Steve Baker, giornalista del network conservatore Usa Blaze Media, è stato arrestato venerdì dall’Fbi. L’accusa nei suoi confronti è di aver partecipato all’assalto a Capitol Hill del 6 gennaio 2021, quando migliaia di sostenitori dell’ex presidente Donald Trump invasero la sede del Congresso a Washington per contestare il risultato delle elezioni vinte da Joe Biden. Secondo le autorità, Baker ha preso parte attivamente all’irruzione insieme alla folla, rimanendo nell’edificio per oltre mezz’ora prima di essere scortato fuori dagli agenti: inoltre ha dichiarato in diretta a una tv locale di essere “entusiasta” di quanto stava accadendo e di approvare totalmente le azioni dei sostenitori di Trump. Attraverso il proprio avvocato, Baker sostiene invece di aver partecipato alla rivolta solo come giornalista freelance e di essersi trattenuto all’interno del Campidoglio per girare dei video, poi venduti al New York Times e al network HBO. Il cronista, infatti, ha iniziato a lavorare in maniera stabile per Blaze Media solo dopo i fatti di Capitol Hill, pubblicando numerosi articoli che mettono in dubbio la versione ufficiale dell’assalto. Ora deve rispondere di quattro capi d’imputazione, tra cui violazione di domicilio e “condotta disordinata”.

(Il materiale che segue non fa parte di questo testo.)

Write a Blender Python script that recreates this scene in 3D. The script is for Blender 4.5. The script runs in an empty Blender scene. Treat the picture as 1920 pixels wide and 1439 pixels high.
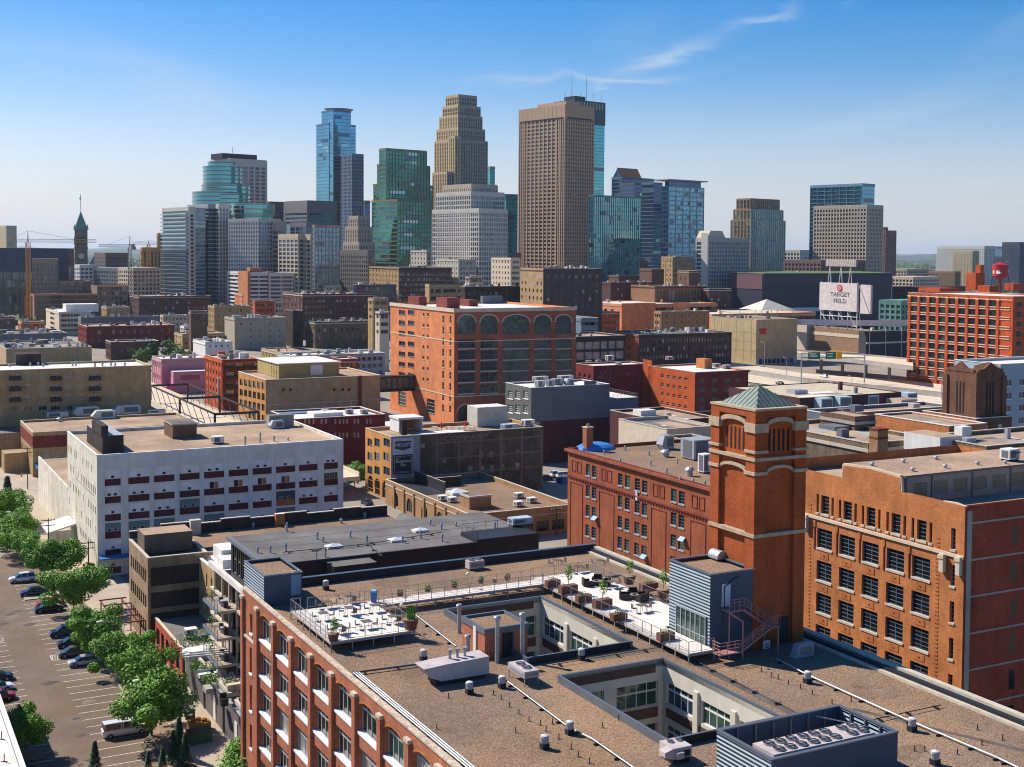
import bpy, math, random
import numpy as np
from mathutils import Vector, Matrix
random.seed(7)
S = bpy.context.scene
COL = S.collection
PI = math.pi
# ---------------------------------------------------------------- camera
FPX, PITCH, ROLL, YC, HD, CH = 2399.3, .04361, .00638, 578.7, .48211, 60.0
FW = np.array([0, math.cos(PITCH), -math.sin(PITCH)]); _U = np.array([0, math.sin(PITCH), math.cos(PITCH)]); _R = np.array([1., 0, 0])
CR = math.cos(ROLL)*_R+math.sin(ROLL)*_U; CU = -math.sin(ROLL)*_R+math.cos(ROLL)*_U
CAM = np.array([0, 0, CH])
cd = bpy.data.cameras.new('camera'); cam = bpy.data.objects.new('camera', cd); COL.objects.link(cam)
cam.matrix_world = Matrix(((CR[0], CU[0], -FW[0], 0), (CR[1], CU[1], -FW[1], 0), (CR[2], CU[2], -FW[2], CH), (0, 0, 0, 1)))
cd.sensor_width = 36; cd.lens = 36*FPX/1920; cd.shift_y = -(719.5-YC)/1920
cd.clip_start = .5; cd.clip_end = 60000
S.camera = cam
# ---------------------------------------------------------------- world, sun, exposure
SUN = Vector((-.86, .51, 0)).normalized()*math.cos(math.radians(42))+Vector((0, 0, math.sin(math.radians(42))))
W = bpy.data.worlds.new('World'); S.world = W; W.use_nodes = True
nt = W.node_tree; N = nt.nodes; Lk = nt.links
bg = N['Background']; sky = N.new('ShaderNodeTexSky'); sky.sky_type = 'NISHITA'; sky.sun_disc = False
sky.sun_elevation = math.radians(42); sky.sun_rotation = math.atan2(SUN.x, SUN.y)
sky.altitude = 250; sky.air_density = 1.0; sky.dust_density = .6; sky.ozone_density = 2.2
bg.inputs[1].default_value = .10
# thin high cloud mixed into the sky
tc = N.new('ShaderNodeTexCoord'); sep = N.new('ShaderNodeSeparateXYZ'); Lk.new(tc.outputs['Generated'], sep.inputs[0])
def wmath(op, a, b=None, clamp=False):
    n = N.new('ShaderNodeMath'); n.operation = op; n.use_clamp = clamp
    for i, v in enumerate((a, b)):
        if v is None: continue
        if isinstance(v, (int, float)): n.inputs[i].default_value = v
        else: Lk.new(v, n.inputs[i])
    return n.outputs[0]
zc = wmath('MAXIMUM', sep.outputs[2], .03)
px = wmath('DIVIDE', sep.outputs[0], zc); py = wmath('DIVIDE', sep.outputs[1], zc)
cmb = N.new('ShaderNodeCombineXYZ'); Lk.new(px, cmb.inputs[0]); Lk.new(py, cmb.inputs[1])
mp = N.new('ShaderNodeMapping'); mp.inputs['Scale'].default_value = (.42, .12, 1); mp.inputs['Rotation'].default_value = (0, 0, .5); mp.inputs['Location'].default_value = (3.1, .7, 0)
Lk.new(cmb.outputs[0], mp.inputs[0])
nz = N.new('ShaderNodeTexNoise'); nz.inputs['Scale'].default_value = 1.3; nz.inputs['Detail'].default_value = 7; nz.inputs['Roughness'].default_value = .55; nz.inputs['Distortion'].default_value = .6
Lk.new(mp.outputs[0], nz.inputs['Vector'])
cl = wmath('MULTIPLY', wmath('SUBTRACT', nz.outputs[0], .5, True), 2.2, True)
mp2 = N.new('ShaderNodeMapping'); mp2.inputs['Scale'].default_value = (.9, .25, 1); mp2.inputs['Location'].default_value = (1.3, 5.2, 0); Lk.new(cmb.outputs[0], mp2.inputs[0])
nz2 = N.new('ShaderNodeTexNoise'); nz2.inputs['Scale'].default_value = .5; nz2.inputs['Detail'].default_value = 2; Lk.new(mp2.outputs[0], nz2.inputs['Vector'])
cl = wmath('MULTIPLY', cl, wmath('MULTIPLY', wmath('SUBTRACT', nz2.outputs[0], .42, True), 4, True))
# two wispy streaks high over the east side of the city, and a low one behind the towers
def streak(az, el, tilt, ln, wd, amp):
    # direction of the streak centre, compared in azimuth / elevation
    azn = wmath('ARCTAN2', sep.outputs[0], sep.outputs[1]); eln = wmath('ARCSINE', sep.outputs[2])
    u = wmath('SUBTRACT', azn, math.radians(az)); v = wmath('SUBTRACT', eln, math.radians(el))
    c, s = math.cos(math.radians(tilt)), math.sin(math.radians(tilt))
    uu = wmath('DIVIDE', wmath('ADD', wmath('MULTIPLY', u, c), wmath('MULTIPLY', v, s)), math.radians(ln))
    vv = wmath('ADD', wmath('MULTIPLY', v, c), wmath('MULTIPLY', u, -s))
    wob = wmath('MULTIPLY', wmath('SUBTRACT', nzs.outputs[0], .5), .035)
    vv = wmath('DIVIDE', wmath('ADD', vv, wob), math.radians(wd))
    r = wmath('ADD', wmath('MULTIPLY', uu, uu), wmath('MULTIPLY', vv, vv))
    g = wmath('POWER', 2.718, wmath('MULTIPLY', r, -1))
    return wmath('MULTIPLY', wmath('MULTIPLY', g, wmath('ADD', wmath('MULTIPLY', nzs.outputs[0], 1.6), -.25, True)), amp)
mps = N.new('ShaderNodeMapping'); mps.inputs['Scale'].default_value = (14, 14, 50); Lk.new(tc.outputs['Generated'], mps.inputs[0])
nzs = N.new('ShaderNodeTexNoise'); nzs.inputs['Scale'].default_value = 1; nzs.inputs['Detail'].default_value = 6; nzs.inputs['Distortion'].default_value = .8; Lk.new(mps.outputs[0], nzs.inputs['Vector'])
for a in ((7.0, 8.75, 12, 2.3, .26, .75), (10.9, 10.15, 15, 1.7, .24, .7), (.4, 7.7, 1, 2.6, .22, .55), (4.6, 7.8, 2, 2.4, .14, .7), (-17, 7.6, -8, 6, 1.0, .3)):
    cl = wmath('ADD', cl, streak(*a), True)
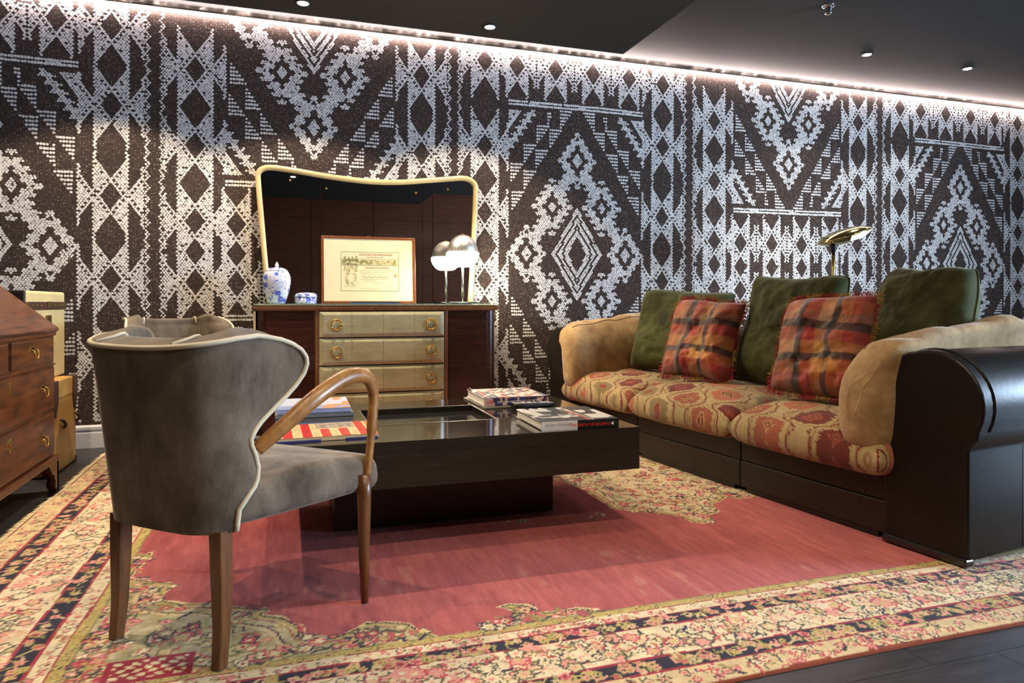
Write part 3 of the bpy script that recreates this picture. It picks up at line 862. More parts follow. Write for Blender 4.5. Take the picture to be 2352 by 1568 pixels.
# ================================================================== SIDEBOARD
SX0, SX1, SYF, SZT = -.201, 1.436, 4.729, .940
sx, sy = (SX0 + SX1) / 2, 4.95
PARCH = None
def parchment():
    m = NT('drawer_parchment'); v = m.coord((1, 1, 1))
    f = m.noise(v, 5, 6, .65); g = m.noise(m.coord((1, 1, 14)), 7, 6, .7)
    c = m.ramp(f, [(.28, rgb(154, 149, 112)), (.72, rgb(190, 185, 148))])
    c = m.mix(c, m.ramp(g, [(.36, (.72, .70, .62, 1)), (.62, (1, 1, 1, 1))]), .5, 'MULTIPLY')
    m.base(c); m.set(Roughness=.28, Coat_Weight=.35, Coat_Roughness=.15); m.bump(g, .05, .002)
    return m.m
PARCH = parchment()
BIRCH = plain('mirror_frame_parchment', rgb(192, 170, 122), .35, vary=.1, scale=9, coat=.3)
GLASSG = NT('green_edge_glass')
GLASSG.base(rgb(190, 225, 205)); GLASSG.set(Roughness=.02, Transmission_Weight=.0, Specular_IOR_Level=.8, Alpha=.35); GLASSG = GLASSG.m
t = thing('sideboard', 'dark palisander sideboard with pale parchment drawers against the patterned wall', 'sideboard', (sx, sy, 0))
L_ = lambda x, y, z: (x - sx, y - sy, z)
mb = MB()
r = .07
def body_outline(x0, x1, yf, yb, r, n=7):
    P = [(x1, yb), (x0, yb)]
    P += [(x0 + r - r * math.cos(a), yf + r - r * math.sin(a)) for a in np.linspace(0, PI / 2, n)]
    P += [(x1 - r + r * math.sin(a), yf + r - r * math.cos(a)) for a in np.linspace(0, PI / 2, n)]
    return P
mb.prism([(x - sx, y - sy) for x, y in body_outline(SX0 + .018, SX1 - .012, SYF + .014, 5.19, .06)], .10, .905, 'z')
mb.build('carcass', PALISANDER, t)
MB().prism([(x - sx, y - sy) for x, y in body_outline(SX0 + .06, SX1 - .06, SYF + .06, 5.17, .05)], .0125, .10, 'z').build('plinth', PALISANDER, t)
# top: moulded board
out = body_outline(SX0, SX1 + .012, SYF - .006, 5.19, .03)
loops = []
for ins, z in ((.014, .902), (.006, .906), (.002, .914), (.0, .922), (.004, .930), (.0, .932), (.0, SZT)):
    cx = sum(p[0] for p in out) / len(out); 
    loops.append([((x - sx) * (1 - ins / .85), (y - sy) + (ins if y < 5 else 0), z) for x, y in out])
MB().loft(loops, smooth=False).build('top_board', TRIMW, t)
MB().prism([(x - sx, y - sy) for x, y in body_outline(SX0 + .004, SX1 + .008, SYF - .002, 5.188, .03)], SZT + .0005, SZT + .0095, 'z').build('glass_top', GLASSG, t)
# pale stiles beside the drawers and at the left edge
for nm, x in (('stile', .183), ('stile', 1.046)):
    MB().box(L_(x, SYF + .004, .10), L_(x + .024, SYF + .02, .902)).build(nm, TRIMW, t, bevel=.003)
MB().box(L_(SX0 + .004, SYF + .008, .10), L_(SX0 + .018, SYF + .08, .900)).build('edge_strip', BIRCH, t, bevel=.003)
# doors with a keyhole each
for x0, x1, kx in ((SX0 + .03, .180, .165), (1.073, SX1 - .02, 1.092)):
    d = MB().box(L_(x0 + (.05 if x0 < 0 else 0), SYF + .008, .115), L_(x1 - (0 if x0 < 0 else .06), SYF + .018, .895)).build('door', PALISANDER, t, bevel=.002)
    MB().cyl(L_(kx, SYF + .002, .60), .004, .008, 14, axis='y').build('keyhole', BRASS, d)
# drawers
rows = [(.727, .897), (.542, .720), (.357, .535), (.172, .350)]
for z0, z1 in rows:
    x0, x1 = .209, 1.043; ys = SYF
    loops = []
    for ins, y in ((0, SYF + .012), (0, SYF + .002), (.004, SYF - .002), (.024, SYF - .011), (.032, SYF - .0125)):
        loops.append([L_(x0 + ins, y, z0 + ins * .8), L_(x1 - ins, y, z0 + ins * .8), L_(x1 - ins, y, z1 - ins * .8), L_(x0 + ins, y, z1 - ins * .8)])
    d = MB().loft(loops, smooth=False).build('drawer_front', PARCH, t)
    mb = MB()
    for k in (1, 2, 3):
        x = x0 + (x1 - x0) * k / 4
        mb.box(L_(x - .0007, SYF - .0128, z0 + .012), L_(x + .0007, SYF - .0124, z1 - .012))
    for k in (1, 2, 3):
        x = x0 + (x1 - x0) * k / 4
        MB().box(L_(x - .0007, SYF - .0129, z0 + .012), L_(x + .0007, SYF - .0122, z1 - .012)).build('seam', TRIMW, d)
    for hx in (.318, .950):
        c = L_(hx, SYF - .0125, (z0 + z1) / 2 - .004)
        mb = MB(); R_ = .034
        P = [(c[0] + R_ * math.cos(a) * (1 + .05 * math.cos(12 * a)), c[1] - .012, c[2] + R_ * math.sin(a) * (1 + .05 * math.cos(12 * a))) for a in np.linspace(0, 2 * PI, 72, endpoint=False)]
        mb.tube(P, .005, 8, closed=True)
        rg = mb.build('ring_handle', BRASS, d)
        MB().tube([(c[0], c[1] + .002, c[2] + R_), (c[0], c[1] - .014, c[2] + R_)], .005, 10).build('post', BRASS, rg)
        MB().lathe([(.026, 0), (.026, .003), (.022, .0045)], 24, M=Matrix.Translation((c[0], c[1] + .002, c[2])) @ Matrix.Rotation(PI / 2, 4, 'X')).build('back_plate', PARCH, rg)

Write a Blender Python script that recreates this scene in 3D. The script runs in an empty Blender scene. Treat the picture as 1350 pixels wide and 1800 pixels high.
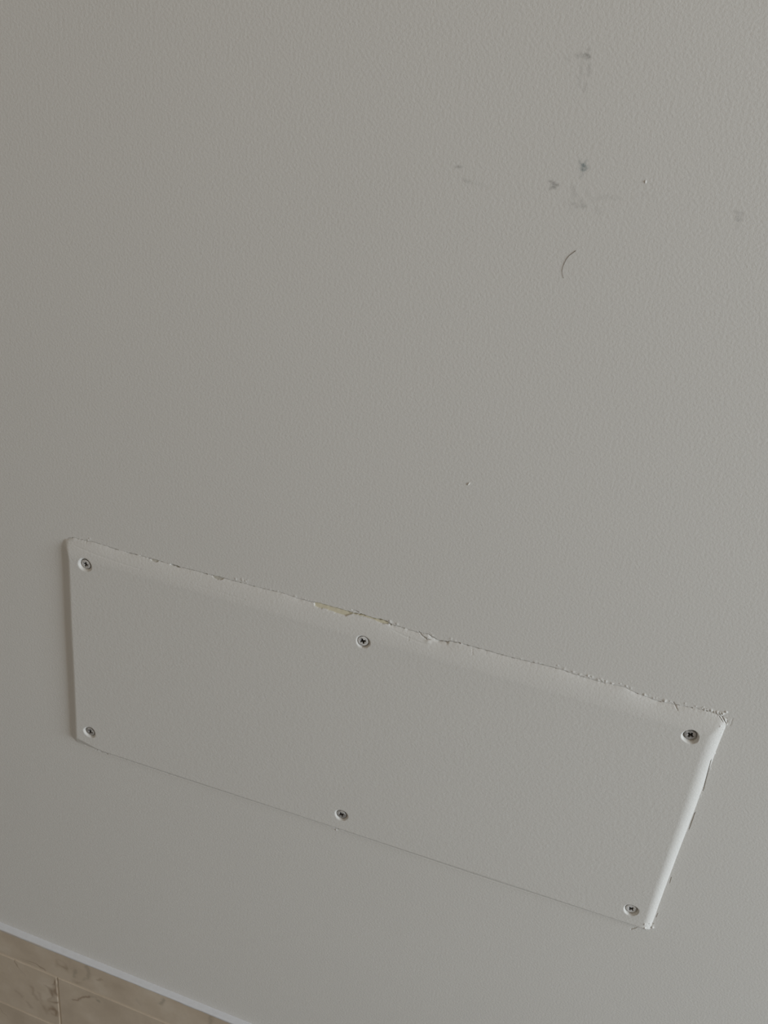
import bpy, math, random
import numpy as np
from mathutils import Matrix

# ------------------------------------------------------------------ camera
FZ = 0.55                      # height of the access panel's lower edge above the floor
F_PX = 1657.2                  # focal length in pixels of the 1350 x 1800 frame
RC = np.array([[0.94891291, 0.29259094, 0.11813055],
               [0.23797557, -0.41777686, -0.87682959],
               [-0.20720018, 0.8601471, -0.46606336]])      # rows: camera right, down, forward
CAM = np.array([0.36611718, -0.52052403, 0.56522454])        # metres, from the panel's lower left corner
scene = bpy.context.scene
col = scene.collection
cam_data = bpy.data.cameras.new('camera')
cam_data.sensor_fit = 'VERTICAL'
cam_data.sensor_height = 36.0
cam_data.lens = F_PX / 1800.0 * 36.0
cam_data.clip_start = 0.01
cam = bpy.data.objects.new('camera', cam_data)
col.objects.link(cam)
m = Matrix.Identity(4)
for i in range(3):
    m[i][0], m[i][1], m[i][2] = RC[0][i], -RC[1][i], -RC[2][i]
m[0][3], m[1][3], m[2][3] = CAM[0], CAM[1], CAM[2] + FZ
cam.matrix_world = m
scene.camera = cam

# ------------------------------------------------------------------ light
world = bpy.data.worlds.new('room_light')
scene.world = world
world.use_nodes = True
bg = world.node_tree.nodes['Background']
bg.inputs[0].default_value = (1.0, 0.90, 0.78, 1)
bg.inputs[1].default_value = 0.19

def area(name, loc, target, sx, sy, power, color):
    d = bpy.data.lights.new(name, 'AREA')
    d.shape = 'RECTANGLE'; d.size = sx; d.size_y = sy; d.energy = power; d.color = color
    o = bpy.data.objects.new(name, d); col.objects.link(o)
    o.location = loc
    v = Matrix.Identity(3)
    from mathutils import Vector
    o.rotation_euler = (Vector(target) - Vector(loc)).to_track_quat('-Z', 'Y').to_euler()
    return o
area('window_daylight', (2.7, -0.80, FZ + 0.78), (0.35, 0.0, FZ + 0.15), 1.1, 1.3, 52.0, (0.84, 0.925, 1.0))
area('ceiling_lamp', (0.25, -1.3, FZ + 1.70), (0.25, -0.2, FZ + 0.3), 0.5, 0.5, 2.6, (1.0, 0.76, 0.50))

scene.view_settings.view_transform = 'Standard'
scene.view_settings.look = 'None'
scene.view_settings.gamma = 1.0
scene.view_settings.use_curve_mapping = False
scene.view_settings.exposure = -0.04

# ------------------------------------------------------------------ helpers
rng = np.random.default_rng(7)
random.seed(7)

def P(u, v, h=0.0):
    """millimetres on the wall (x, z from the panel's lower left corner) of a spot h mm in front of the wall"""
    d = RC.T @ np.array([(u - 675.0) / F_PX, (v - 900.0) / F_PX, 1.0])
    t = (-h / 1000.0 - CAM[1]) / d[1]
    p = CAM + t * d
    return np.array([p[0], p[2]]) * 1000.0

def PL(pts, h=0.0):
    return np.array([P(u, v, h) for u, v in pts])

def mesh_object(name, verts_mm, faces, mat, parent=None, smooth=True, origin=(0, 0, 0)):
    v = np.asarray(verts_mm, dtype=np.float64) / 1000.0
    v = v - np.asarray(origin, dtype=np.float64) / 1000.0
    f = np.asarray(faces, dtype=np.int32)
    me = bpy.data.meshes.new(name)
    n, k = f.shape
    me.vertices.add(len(v)); me.vertices.foreach_set('co', v.astype(np.float32).ravel())
    me.loops.add(n * k); me.loops.foreach_set('vertex_index', f.ravel())
    me.polygons.add(n)
    me.polygons.foreach_set('loop_start', np.arange(0, n * k, k, dtype=np.int32))
    me.polygons.foreach_set('loop_total', np.full(n, k, dtype=np.int32))
    me.polygons.foreach_set('use_smooth', np.full(n, smooth, dtype=bool))
    me.update(); me.validate()
    me.materials.append(mat)
    o = bpy.data.objects.new(name, me)
    col.objects.link(o)
    if parent is not None:
        o.parent = parent
        o.location = np.asarray(origin) / 1000.0
    else:
        o.location = np.asarray(origin) / 1000.0 + np.array([0, 0, FZ])
    return o

def submesh(verts, faces):
    used, inv = np.unique(faces.ravel(), return_inverse=True)
    return verts[used], inv.reshape(faces.shape), used

def sstep(t):
    t = np.clip(t, 0, 1)
    return t * t * (3 - 2 * t)

def poly_dist(X, Z, pts):
    """distance to a polyline, with the running position 0..1 along it"""
    best = np.full(X.shape, 1e9); pos = np.zeros(X.shape)
    n = len(pts) - 1
    if n == 0:
        return np.hypot(X - pts[0][0], Z - pts[0][1]), pos
    for i in range(n):
        a, b = pts[i], pts[i + 1]
        d = b - a; L = d @ d + 1e-12
        t = np.clip(((X - a[0]) * d[0] + (Z - a[1]) * d[1]) / L, 0, 1)
        q = np.hypot(X - a[0] - t * d[0], Z - a[1] - t * d[1])
        k = q < best
        best[k] = q[k]; pos[k] = ((i + t) / n)[k]
    return best, pos

def in_poly(X, Z, poly):
    inside = np.zeros(X.shape, dtype=bool)
    n = len(poly)
    for i in range(n):
        (x1, z1), (x2, z2) = poly[i], poly[(i + 1) % n]
        c = (z1 > Z) != (z2 > Z)
        with np.errstate(divide='ignore', invalid='ignore'):
            xi = (x2 - x1) * (Z - z1) / (z2 - z1 + 1e-12) + x1
        inside ^= c & (X < xi)
    return inside

def smooth_noise(n, step, seed):
    r = np.random.default_rng(seed)
    k = int(n / step) + 3
    return np.interp(np.arange(n), np.arange(k) * step, r.uniform(-1, 1, k))

# ------------------------------------------------------------------ materials
def new_mat(name):
    mt = bpy.data.materials.new(name); mt.use_nodes = True
    nt = mt.node_tree
    return mt, nt, nt.nodes['Principled BSDF']

def position(nt):
    return nt.nodes.new('ShaderNodeNewGeometry').outputs['Position']

def noise(nt, vec, scale, detail=2.0, rough=0.5):
    n = nt.nodes.new('ShaderNodeTexNoise')
    n.inputs['Scale'].default_value = scale
    n.inputs['Detail'].default_value = detail
    n.inputs['Roughness'].default_value = rough
    nt.links.new(vec, n.inputs['Vector'])
    return n

def mix(nt, fac, a, b):
    n = nt.nodes.new('ShaderNodeMix'); n.data_type = 'RGBA'
    for s, val in ((n.inputs[0], fac), (n.inputs[6], a), (n.inputs[7], b)):
        if isinstance(val, (tuple, float, int)):
            s.default_value = val
        else:
            nt.links.new(val, s)
    return n.outputs[2]

def ramp(nt, fac, stops):
    n = nt.nodes.new('ShaderNodeValToRGB')
    e = n.color_ramp.elements
    e[0].position, e[0].color = stops[0]
    e[1].position, e[1].color = stops[-1]
    for p, c in stops[1:-1]:
        k = e.new(p); k.color = c
    nt.links.new(fac, n.inputs[0])
    return n.outputs[0]

def bump(nt, bsdf, height, strength, dist):
    b = nt.nodes.new('ShaderNodeBump')
    b.inputs['Strength'].default_value = strength
    b.inputs['Distance'].default_value = dist
    nt.links.new(height, b.inputs['Height'])
    nt.links.new(b.outputs[0], bsdf.inputs['Normal'])
    return b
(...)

In un filmato diffuso dal suo giornale si vede Baker venire accompagnato fuori dalla redazione da due poliziotti, con le mani bloccate dietro la schiena. Identificato di fronte al tribunale di Dallas, è stato subito rilasciato su cauzione: la prossima udienza si terrà il 14 marzo. “Non apprezzo l’intenzionale umiliazione a cui sono stato sottoposto. Non c’era alcun motivo per condurmi di fronte ad una corte con le mani legate”, ha commentato. Negli Usa l’arresto ha innescato un dibattito sulla libertà di stampa e i suoi limiti e confini: secondo Glenn Beck, fondatore di Blaze Media ed ex commentatore politico per Fox News, “chi occupa posizioni di potere è pronto a reagire quando si confronta con narrazioni che si discostano anche solo leggermente dalla versione ufficiale”. Il difensore di Baker, William Shipley, ha parlato invece di un “procedimento giudiziario selettivo e mirato contro uno scrittore conservatore”. Il caso, peraltro, non è isolato: negli ultimi mesi altri due giornalisti, David Medina e Owen Shroyer, sono stati arrestati per aver preso parte ai fatti di Capitol Hill, e il secondo è stato condannato a sessanta giorni di carcere.